Arbitrary marks provide the greatest scope of protection and strength.  These are marks that consist of made-up words created specifically for use as a trademark.  These include Kodak and Exxon.  Fanciful marks are actual words that are used in connection with a completely unassociated product or service.  A good example of a fanciful mark is “Apple” for computers.  Suggestive marks are words that have been selected because they are suggestive of a particular attribute or feature of the product or service.  Suggestive marks would include “Jaguar” automobile, or “Greyhound” bus service.  Arbitrary, fanciful and suggestive marks are essentially acceptable for use as a trademark or service mark barring any third party uses. 

Descriptive marks are more difficult to protect, because they primarily describe the product or service.  The US Trademark Office will reject an application for a trademark that is “merely descriptive” of its goods or services.  However, a mark is entitled to trademark registration as a descriptive mark if it is not merely or solely describing the goods or services.  This requires proof of distinctiveness or “secondary meaning”.  “Best Buy” for retail stores selling electronics and appliances is an example of a descriptive mark.  Finally, generic marks are marks that become what we use as a noun for a product or service.  Examples of trademarks that have become generic include escalator and linoleum.  Trademark owners need to walk a fine line between obtaining the status of a well-known mark and having that mark become generic. 

Once you’ve selected your mark, you should conduct a search to determine whether your mark is available for use and registration.  A trademark attorney can assist you with this process.  If the mark is available for use, determine whether or not you need to register your mark with the United States Patent and Trademark Office.   Federal trademark registration requires a showing that you have sold your goods or services using your mark across state lines. 

Filing for federal trademark protection can be done prior to an actual sale of your goods or services across state lines.  If you have already begun using your mark with your goods or services across state lines, you can file your application along with proof of use of the mark. 

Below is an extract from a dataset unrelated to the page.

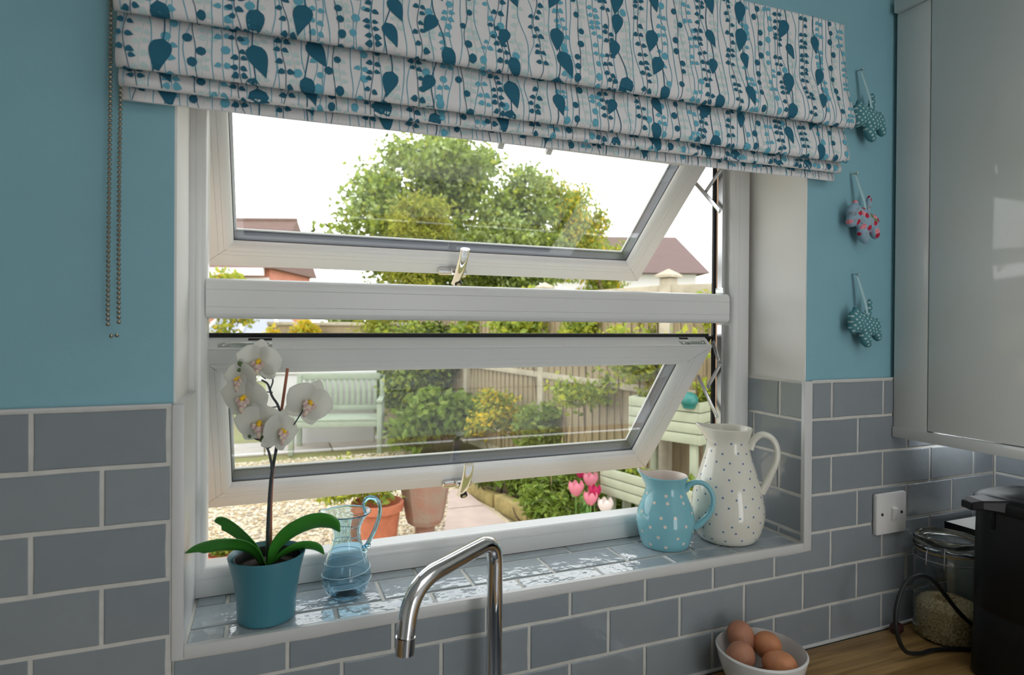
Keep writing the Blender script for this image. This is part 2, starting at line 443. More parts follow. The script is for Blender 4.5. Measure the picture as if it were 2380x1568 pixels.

After your mark is filed, it will be reviewed substantively by an examining attorney.  If your mark is allowed, it will be published for opposition.  This allows anyone who believes they may be harmed by your registration to file an opposition.  An opposition proceeding is a quasi-judicial proceeding the takes place in the US Patent and Trademark Office.  It is similar to litigation in that there are documents exchanged and depositions may be taken.  During an opposition proceeding, the opposing party must show how they will be harmed by registration of your mark.